The first in the series was Lawrence Ferlinghetti's "Poem" (1986), featuring a tipped-on reproduction (color copy) of his painting Earth First, (The Dark Stand). Set in Linotype Bodoni and printed on Rives paper. The edition was 150 numbered copies. When Robert showed the finished piece to Ferlinghetti, the poet was enthusiastic. When Robert asked if he could perhaps offer some for sale through his San Francisco bookshop, City Lights, he exclaimed, "It's wonderful! But we could never sell it to our customers."
"A Woman's Plea for War" (1986) reprints Olive Schreiner's essay from Century Magazine, October 1914. Edition of 150 copies set in Linotype Granjon and ATF Garamond, incorporating an image from an old copper engraving, and printed on Frankfurt laid or Japanese Masa paper. The author points out that women "have in all ages produced, at an enormous cost, the primal munition of war" and "will end war when her voice is fully and clearly heard in governance of state." The author was born in South Africa in 1855. Despite having no formal education, she became an outspoken writer and passionate crusader for women's rights and against racial injuctice.

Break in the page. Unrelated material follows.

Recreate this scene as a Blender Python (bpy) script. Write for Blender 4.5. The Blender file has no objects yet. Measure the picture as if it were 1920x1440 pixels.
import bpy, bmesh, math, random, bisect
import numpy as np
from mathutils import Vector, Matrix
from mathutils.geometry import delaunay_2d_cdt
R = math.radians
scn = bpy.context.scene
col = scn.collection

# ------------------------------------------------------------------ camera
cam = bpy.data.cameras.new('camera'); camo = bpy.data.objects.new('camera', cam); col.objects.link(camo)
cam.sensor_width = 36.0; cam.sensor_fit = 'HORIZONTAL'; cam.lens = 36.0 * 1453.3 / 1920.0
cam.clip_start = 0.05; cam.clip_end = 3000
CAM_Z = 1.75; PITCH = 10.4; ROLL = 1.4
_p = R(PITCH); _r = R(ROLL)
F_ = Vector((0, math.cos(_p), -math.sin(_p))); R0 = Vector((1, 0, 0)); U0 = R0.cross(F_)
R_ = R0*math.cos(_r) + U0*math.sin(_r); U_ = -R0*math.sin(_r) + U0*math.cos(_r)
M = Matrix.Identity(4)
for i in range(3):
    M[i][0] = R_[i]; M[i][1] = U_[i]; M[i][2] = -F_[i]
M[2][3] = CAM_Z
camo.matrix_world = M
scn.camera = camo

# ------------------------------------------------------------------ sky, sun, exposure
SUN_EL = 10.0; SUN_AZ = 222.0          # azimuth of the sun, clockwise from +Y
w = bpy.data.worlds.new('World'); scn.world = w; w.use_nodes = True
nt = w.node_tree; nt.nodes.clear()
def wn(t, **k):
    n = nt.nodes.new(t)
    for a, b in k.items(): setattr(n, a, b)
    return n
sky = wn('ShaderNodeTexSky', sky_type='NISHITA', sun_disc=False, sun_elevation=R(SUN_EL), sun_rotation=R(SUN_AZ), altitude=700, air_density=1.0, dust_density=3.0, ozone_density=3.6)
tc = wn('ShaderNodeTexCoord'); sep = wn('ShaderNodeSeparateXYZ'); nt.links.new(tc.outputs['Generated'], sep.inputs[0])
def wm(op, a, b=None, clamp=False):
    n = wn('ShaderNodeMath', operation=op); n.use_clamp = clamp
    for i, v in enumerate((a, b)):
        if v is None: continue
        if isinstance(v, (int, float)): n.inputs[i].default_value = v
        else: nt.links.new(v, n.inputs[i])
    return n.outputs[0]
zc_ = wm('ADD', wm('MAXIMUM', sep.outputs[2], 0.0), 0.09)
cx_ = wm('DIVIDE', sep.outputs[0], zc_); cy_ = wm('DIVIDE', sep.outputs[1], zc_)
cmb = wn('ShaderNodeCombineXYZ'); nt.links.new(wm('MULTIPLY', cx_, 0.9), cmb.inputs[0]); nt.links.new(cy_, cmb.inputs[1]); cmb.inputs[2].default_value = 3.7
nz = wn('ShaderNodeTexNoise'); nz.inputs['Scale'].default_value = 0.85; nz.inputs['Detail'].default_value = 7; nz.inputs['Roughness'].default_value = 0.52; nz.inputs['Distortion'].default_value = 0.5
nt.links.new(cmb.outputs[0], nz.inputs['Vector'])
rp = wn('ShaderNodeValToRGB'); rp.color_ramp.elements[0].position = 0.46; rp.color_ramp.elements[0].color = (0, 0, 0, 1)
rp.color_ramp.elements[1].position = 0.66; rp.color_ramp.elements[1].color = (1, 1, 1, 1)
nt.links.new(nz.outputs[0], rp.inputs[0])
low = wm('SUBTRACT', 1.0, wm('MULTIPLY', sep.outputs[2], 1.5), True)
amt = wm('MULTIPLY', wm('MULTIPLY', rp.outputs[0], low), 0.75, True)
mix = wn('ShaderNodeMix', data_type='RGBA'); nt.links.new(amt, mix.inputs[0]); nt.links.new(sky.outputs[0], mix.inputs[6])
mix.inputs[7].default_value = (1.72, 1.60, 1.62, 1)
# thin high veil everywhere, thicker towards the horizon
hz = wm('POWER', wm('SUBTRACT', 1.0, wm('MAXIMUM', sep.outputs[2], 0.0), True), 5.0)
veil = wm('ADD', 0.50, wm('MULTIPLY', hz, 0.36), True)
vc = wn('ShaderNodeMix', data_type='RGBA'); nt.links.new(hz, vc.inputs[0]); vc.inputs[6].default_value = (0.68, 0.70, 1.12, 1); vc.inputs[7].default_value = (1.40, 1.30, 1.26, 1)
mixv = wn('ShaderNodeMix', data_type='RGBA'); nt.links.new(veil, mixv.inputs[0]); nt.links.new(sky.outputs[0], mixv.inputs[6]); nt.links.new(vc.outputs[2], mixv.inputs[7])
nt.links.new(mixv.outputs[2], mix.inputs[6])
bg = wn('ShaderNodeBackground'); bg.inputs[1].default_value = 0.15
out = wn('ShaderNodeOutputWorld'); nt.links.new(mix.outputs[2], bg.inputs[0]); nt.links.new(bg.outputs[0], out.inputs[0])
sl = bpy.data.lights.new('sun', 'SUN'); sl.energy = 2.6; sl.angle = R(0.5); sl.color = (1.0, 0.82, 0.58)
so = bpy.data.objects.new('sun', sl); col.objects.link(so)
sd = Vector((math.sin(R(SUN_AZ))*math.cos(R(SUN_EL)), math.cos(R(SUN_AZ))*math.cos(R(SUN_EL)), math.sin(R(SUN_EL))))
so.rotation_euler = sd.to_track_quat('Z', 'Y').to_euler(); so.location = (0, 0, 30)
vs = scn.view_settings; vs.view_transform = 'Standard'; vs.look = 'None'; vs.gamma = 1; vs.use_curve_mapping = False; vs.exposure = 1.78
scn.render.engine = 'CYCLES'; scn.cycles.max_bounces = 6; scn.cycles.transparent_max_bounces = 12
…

"Valley Railroad" (1986), created in collaboration with Oliver Jensen (the founder, with some friends from Yale, of the famous hardbound quarterlies American Heritage and Horizon), reproduces two old Victorian wood engravings, various typefaces and borders. It advertises, in a period style, a steam locomotive running the Connecticut Valley Line in the 1980s. Printed on Japanese, Nideggen and Rives papers (different color combinations on the different papers). Edition of 159 numbered copies.
Newspaper and early color comics are among Robert's many printing-related interests. From his collection he selected a Betty Boop strip (1987), reproducing it from a single large zinc engraving to print the black. He then cut linoleum blocks to fill in each of the areas of color (a total of seven color runs).
The last in the series was "Birdbrain" (1989) by Allen Ginsberg. Robert's initial design for this poem had the text set centered. He was surprised when Ginsberg - not someone who ever seemed bound by convention - objected to the layout, saying that poetry should always be set flush left. In his second design, Robert adorned the border of the sheet with drawings by a family friend, David Hechtlinger, who knew like Ginsberg when they had been institutionalized for a time. These images upset the poet even more than the original text setting, and he refused to sign the broadside. Edition of 150 copies set in Linotype Baskerville and printed on Frankfurt Laid paper.